At 6am my door pinged open. I was already awake. Five or six screws stood there.
‘Morning John,’ the one at the front said.
‘What is this?’
‘You’re gone.’
‘What?’
‘Come on.’
I was dragged downstairs, strip-searched and cavity checked, then given a fresh green and yellow jumpsuit to wear.
‘I’m being ghosted out, aren’t I?’ I asked.
They said nothing.
‘Where am I going?’
They said nothing.
I was marched out, loaded into yet another lorry and strapped into another Hannibal Lecter box. The HSU screws handed me over to another bunch. Seven of them sat outside, eyeballing me.
‘I’m getting used to this gents!’ I told them, from inside my cage, feigning good spirits.
They said nothing.
Once the lorry started moving, these new screws began speaking among themselves. Boring chit-chat about pensions and what they were doing on their holidays. I looked from one to the other. They had the letters ‘WD’ on the lapels of their uniforms.
‘WD?’ I thought. ‘It’s Woodhill. I don’t believe this. They’re taking me back to Woodhill.’
I soon found out the reason for my sudden move. Probably in desperation, Kevin and his solicitor had adopted a defence tactic of blaming everything on me, saying I was the ringleader of the operation and he was following my directions. It was a poor strategy and didn’t achieve much, but the authorities believed there could be problems between myself and Kevin if we continued to be housed in the same facility. I had been transferred to avoid the possibility of physical violence between us.

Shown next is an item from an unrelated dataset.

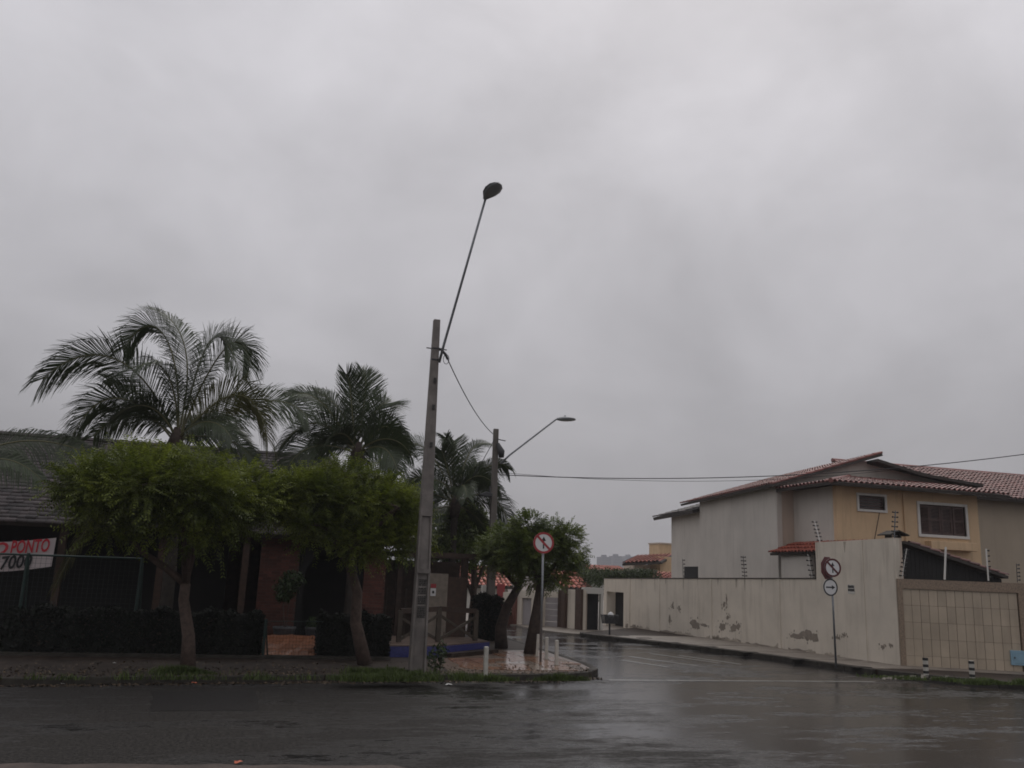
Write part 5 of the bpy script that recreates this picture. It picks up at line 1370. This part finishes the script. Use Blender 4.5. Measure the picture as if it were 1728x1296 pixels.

I don’t believe we would have come to blows, but although I expected him to try something, I didn’t see the point in his ploy. It was unlikely to change much for Kevin, particularly bearing in mind all the video footage of his activities, but if the judge and jury gave it any credence at all it could still affect the length of my sentence. As a trial gambit, it was foolish and selfish.
Milner phoned me during my brief stay back in Woodhill and offered me the chance to go QE.
‘Currie is offering the Queen’s Evidence option again,’ he said. ‘In return for a substantial reduction in your sentence, it would mean a guarantee of not getting life and the possibility of being out in a year or two.’ He paused. ‘I have to ask, John.’
I laughed and so did he.
‘I tell you what you can do, Henry.’
‘Go on.’
‘I want you to do this word-for-word, okay?’
‘Of course.’
‘Ring Currie back and tell him to go fuck himself with a truncheon. I’ll sit in here and do life if I have to.’